Абу-ль-Валид Мухаммед бну-Ахмед Ибн-Рушд (Аверроэс) является одним из тех немногих, кто комментировал непосредственно саму элитологию Платона. Его комментарии к платоновскому «Государству» провозглашают иерархической структуры общества. По убеждению кордовского философа, иерархия — абсолютная необходимость, порождаемая врожденным различием человеческих способностей. Интересны поправки Ибн-Рушда к платоновской элитологии в отношении характеристики состава сословий и процесса воспитания. Как отмечает В.В.Соколов, в них проявляется уже особенность феодальной эпохи, которую и анализировал Ибн-Рушд.
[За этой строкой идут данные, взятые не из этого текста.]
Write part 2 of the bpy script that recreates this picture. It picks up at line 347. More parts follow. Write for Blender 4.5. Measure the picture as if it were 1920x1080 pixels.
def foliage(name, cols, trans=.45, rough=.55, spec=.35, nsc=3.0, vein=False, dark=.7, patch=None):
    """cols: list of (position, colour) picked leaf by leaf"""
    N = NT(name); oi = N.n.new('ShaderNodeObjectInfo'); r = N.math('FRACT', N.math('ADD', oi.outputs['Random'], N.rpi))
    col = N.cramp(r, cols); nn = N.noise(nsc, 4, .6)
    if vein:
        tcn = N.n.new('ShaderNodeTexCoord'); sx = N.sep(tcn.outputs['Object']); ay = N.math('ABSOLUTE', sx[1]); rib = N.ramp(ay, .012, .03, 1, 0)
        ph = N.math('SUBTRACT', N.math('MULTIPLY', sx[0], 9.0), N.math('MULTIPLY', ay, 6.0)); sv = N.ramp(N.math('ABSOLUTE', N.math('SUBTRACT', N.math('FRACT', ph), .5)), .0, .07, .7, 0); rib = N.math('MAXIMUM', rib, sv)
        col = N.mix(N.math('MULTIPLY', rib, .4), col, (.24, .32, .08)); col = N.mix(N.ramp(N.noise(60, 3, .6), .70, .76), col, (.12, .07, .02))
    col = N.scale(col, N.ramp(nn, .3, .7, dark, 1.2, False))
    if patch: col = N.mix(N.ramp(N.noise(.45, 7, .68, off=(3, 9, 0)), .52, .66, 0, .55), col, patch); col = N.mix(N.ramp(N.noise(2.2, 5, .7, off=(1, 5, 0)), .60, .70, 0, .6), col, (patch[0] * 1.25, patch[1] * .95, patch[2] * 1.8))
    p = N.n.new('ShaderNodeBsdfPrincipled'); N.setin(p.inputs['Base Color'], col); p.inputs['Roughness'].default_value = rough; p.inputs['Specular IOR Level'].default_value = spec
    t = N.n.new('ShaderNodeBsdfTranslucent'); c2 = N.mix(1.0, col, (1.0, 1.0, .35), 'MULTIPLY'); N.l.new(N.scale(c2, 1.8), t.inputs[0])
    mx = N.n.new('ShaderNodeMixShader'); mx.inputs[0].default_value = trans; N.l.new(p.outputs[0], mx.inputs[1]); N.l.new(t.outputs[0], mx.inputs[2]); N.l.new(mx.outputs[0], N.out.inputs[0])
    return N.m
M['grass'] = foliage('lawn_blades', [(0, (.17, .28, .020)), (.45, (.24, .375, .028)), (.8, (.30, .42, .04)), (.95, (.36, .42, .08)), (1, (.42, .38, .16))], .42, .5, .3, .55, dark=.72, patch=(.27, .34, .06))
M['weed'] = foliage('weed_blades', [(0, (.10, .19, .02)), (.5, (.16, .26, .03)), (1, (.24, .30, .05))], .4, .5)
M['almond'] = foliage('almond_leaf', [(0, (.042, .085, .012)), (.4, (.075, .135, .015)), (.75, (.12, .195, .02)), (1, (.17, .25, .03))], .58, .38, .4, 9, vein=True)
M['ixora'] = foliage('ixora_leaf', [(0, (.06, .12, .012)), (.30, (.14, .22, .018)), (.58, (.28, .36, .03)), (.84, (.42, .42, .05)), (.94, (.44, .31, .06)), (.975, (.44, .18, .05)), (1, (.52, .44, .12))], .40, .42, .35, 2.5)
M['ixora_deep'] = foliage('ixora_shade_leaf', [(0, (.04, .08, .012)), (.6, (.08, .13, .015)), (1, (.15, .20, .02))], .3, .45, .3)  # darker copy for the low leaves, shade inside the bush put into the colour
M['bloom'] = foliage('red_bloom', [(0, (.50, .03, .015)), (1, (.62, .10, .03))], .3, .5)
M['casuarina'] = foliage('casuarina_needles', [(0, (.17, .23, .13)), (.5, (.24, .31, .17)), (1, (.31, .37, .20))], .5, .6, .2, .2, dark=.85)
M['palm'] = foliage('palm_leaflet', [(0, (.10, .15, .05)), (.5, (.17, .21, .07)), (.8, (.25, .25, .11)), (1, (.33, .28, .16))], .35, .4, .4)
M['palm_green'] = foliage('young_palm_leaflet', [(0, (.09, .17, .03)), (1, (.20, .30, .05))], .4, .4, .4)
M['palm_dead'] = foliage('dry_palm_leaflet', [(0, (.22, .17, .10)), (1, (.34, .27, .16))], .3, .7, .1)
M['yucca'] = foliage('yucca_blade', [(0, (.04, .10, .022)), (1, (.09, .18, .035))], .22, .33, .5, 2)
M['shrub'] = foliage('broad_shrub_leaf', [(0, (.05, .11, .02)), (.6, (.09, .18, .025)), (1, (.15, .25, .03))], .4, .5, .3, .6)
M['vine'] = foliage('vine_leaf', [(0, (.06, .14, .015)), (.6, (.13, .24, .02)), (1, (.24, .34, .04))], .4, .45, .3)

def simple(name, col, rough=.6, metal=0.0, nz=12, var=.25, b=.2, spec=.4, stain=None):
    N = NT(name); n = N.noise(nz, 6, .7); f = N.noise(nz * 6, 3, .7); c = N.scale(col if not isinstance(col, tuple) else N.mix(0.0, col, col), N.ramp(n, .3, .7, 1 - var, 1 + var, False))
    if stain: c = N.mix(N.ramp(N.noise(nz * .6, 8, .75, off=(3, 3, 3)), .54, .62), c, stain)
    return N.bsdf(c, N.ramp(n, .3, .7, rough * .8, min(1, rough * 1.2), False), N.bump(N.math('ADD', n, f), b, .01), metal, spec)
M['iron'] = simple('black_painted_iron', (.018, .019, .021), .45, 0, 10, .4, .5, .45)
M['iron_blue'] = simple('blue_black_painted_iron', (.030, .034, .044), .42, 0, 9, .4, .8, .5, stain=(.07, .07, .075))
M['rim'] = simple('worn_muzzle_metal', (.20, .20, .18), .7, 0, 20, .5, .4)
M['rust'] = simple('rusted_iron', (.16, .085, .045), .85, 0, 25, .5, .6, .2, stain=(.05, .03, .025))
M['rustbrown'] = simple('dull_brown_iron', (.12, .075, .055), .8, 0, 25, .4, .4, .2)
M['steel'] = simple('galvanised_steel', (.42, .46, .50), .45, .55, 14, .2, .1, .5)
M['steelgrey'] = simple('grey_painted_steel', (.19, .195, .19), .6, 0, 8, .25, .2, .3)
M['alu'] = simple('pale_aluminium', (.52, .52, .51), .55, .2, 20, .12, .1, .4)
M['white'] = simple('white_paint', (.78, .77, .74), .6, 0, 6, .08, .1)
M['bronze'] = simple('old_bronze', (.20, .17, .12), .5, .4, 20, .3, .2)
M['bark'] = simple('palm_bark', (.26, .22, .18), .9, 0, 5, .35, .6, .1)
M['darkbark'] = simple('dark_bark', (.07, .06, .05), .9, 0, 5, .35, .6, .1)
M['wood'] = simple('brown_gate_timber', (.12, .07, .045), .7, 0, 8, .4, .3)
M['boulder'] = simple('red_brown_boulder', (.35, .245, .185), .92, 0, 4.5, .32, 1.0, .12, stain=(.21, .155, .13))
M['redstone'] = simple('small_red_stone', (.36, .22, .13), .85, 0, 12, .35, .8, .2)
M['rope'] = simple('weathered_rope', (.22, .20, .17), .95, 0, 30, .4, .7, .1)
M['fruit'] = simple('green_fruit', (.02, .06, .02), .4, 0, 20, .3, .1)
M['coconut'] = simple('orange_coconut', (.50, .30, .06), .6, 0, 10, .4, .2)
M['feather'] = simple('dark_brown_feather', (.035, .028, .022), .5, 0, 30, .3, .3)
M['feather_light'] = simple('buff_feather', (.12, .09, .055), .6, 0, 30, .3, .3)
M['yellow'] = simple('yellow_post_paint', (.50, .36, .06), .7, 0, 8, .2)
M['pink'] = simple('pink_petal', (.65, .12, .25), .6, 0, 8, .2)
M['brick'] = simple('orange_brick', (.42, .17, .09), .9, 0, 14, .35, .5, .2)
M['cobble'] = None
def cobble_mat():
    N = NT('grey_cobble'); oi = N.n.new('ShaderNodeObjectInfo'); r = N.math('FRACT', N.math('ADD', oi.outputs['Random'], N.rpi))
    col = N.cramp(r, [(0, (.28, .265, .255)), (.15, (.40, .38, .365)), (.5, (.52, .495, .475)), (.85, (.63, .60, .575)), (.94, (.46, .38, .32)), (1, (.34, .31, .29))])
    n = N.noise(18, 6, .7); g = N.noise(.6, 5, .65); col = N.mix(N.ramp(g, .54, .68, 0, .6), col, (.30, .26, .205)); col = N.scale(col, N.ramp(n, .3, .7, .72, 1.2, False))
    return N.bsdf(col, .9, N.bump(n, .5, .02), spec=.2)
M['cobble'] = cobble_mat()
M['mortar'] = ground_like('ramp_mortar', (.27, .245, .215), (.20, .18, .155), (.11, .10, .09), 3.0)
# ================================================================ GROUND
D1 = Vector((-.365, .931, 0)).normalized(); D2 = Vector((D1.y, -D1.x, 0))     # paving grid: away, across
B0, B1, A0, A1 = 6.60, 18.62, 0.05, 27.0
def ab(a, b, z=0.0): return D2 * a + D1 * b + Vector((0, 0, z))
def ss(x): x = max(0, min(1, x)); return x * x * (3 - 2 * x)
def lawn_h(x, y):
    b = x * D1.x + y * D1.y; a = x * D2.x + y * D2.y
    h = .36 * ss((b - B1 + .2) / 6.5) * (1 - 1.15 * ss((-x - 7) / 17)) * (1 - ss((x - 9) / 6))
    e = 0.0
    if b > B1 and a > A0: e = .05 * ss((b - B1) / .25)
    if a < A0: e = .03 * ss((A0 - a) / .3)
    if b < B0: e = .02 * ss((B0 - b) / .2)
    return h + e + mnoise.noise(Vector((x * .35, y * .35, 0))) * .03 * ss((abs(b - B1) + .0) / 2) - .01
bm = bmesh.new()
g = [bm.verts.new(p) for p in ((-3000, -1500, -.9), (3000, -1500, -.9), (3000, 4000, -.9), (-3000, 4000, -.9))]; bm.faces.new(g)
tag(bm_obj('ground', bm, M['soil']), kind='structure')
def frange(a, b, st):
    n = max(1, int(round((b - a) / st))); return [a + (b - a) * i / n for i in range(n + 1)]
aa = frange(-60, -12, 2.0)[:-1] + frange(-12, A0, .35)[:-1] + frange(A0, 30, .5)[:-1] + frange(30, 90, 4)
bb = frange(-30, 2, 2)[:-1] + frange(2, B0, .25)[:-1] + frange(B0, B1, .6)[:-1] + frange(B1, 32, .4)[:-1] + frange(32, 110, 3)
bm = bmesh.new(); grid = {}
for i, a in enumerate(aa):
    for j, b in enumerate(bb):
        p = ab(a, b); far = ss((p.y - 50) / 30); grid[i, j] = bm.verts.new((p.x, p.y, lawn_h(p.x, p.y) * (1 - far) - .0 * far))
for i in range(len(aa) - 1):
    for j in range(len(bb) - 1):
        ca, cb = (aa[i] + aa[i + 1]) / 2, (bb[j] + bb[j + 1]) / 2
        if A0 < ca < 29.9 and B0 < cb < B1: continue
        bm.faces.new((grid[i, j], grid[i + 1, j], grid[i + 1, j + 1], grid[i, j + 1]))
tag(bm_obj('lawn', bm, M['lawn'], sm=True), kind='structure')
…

Деление общества на «массу» и «элиту» было традиционным для арабо-исламской культуры еще с VIII в. В самом общем виде суть этого деления можно свести к утверждению о существовании узкой группы избранных Богом или Природой людей («элита» — хасса) и другой — низкой «массы» (амма), или «простонародья», «черни». Ибн-Рушд пошел именно по пути выделения «элиты» и «массы» в своем проекте идеально организованной общины («Добродетельный Град»). Эти две группы указывает он и в «Опровержении опровержения». Трактат же «Пути обоснования вероучительных догматов общины» весь построен на дихотомии: люди делятся здесь на тех, «чье счастье заключается в достоверных знаниях», и тех, «чье счастье и спасение в следовании буквальному значению [священного писания]». Первая группа и есть образованная «элита», или «ученые», вторая — «простонародье».

«Масса» ограничивается знанием, «построенным на чувстве», а «ученые» «дополняют то, что постигается посредством чувства, тем, что постигается [рациональным] доказательством». Для «массы» существует только то, что телесно, нетелесное для нее не существует. «Массе» свойственно поверхностное, неглубокое знание. В своем отношении к сущему она подобна тем, кто просто рассматривает созданные ремесленником предметы, не зная, как они сделаны. Под «массой» Аверроэс подразумевает тех, «кто не заботят аподиктические искусства». «Масса» состоит из «риторов», т.е. тех, кто удовлетворяется риторическими суждениями. Воображение играет едва ли не решающую роль в умственной деятельности «массы». В «Опровержении опровержения» он указывает, что ученые говорят между собой о «Деятельном Разуме», а «простолюдины» об «ангелах». Уже сама разность подхода к «элите» и «массе» показывает, что речь идет о философии в первом случае и божественном законоустановлении — во втором. Для Аверроэса «философия ставит своей целью определение того, в чем состоит интеллектуальное счастье некоторого количества людей, способных обучиться мудрости, а божественные законоустановления имеют целью вообще обучение массы». Таким образом, философия и божественное законоустановление имеют разные адресаты. Первая обращена только к «элите духа», чьи способности позволяют воспринять ее положения, второе обращено к «массе»[52].

Выводы, которые мы можем сделать на основе рассмотренного нами материала, могут быть сведены к тому, что перед нами, условно говоря, четыре разновидности интерпретации платоновской элитологии: так Августин — делает основной упор на антропологическую элитологию (в частности, теорию познания), Дионисий рассматривает онтологическую элитологию, у Алкуина доминирует элитология образования, а у Аверроэса — социальная элитология. К этому перечню необходимо добавить теологическую элитологию в лице Исаака Сирина и Ансельма Кентерберийского, и мы получим достаточно полную «традицию» средневекового изложения философии избранности Платона. Все они в разной степени используют платоновскую идею избранности, по мере необходимости приспосабливая ее к своим философским интересам.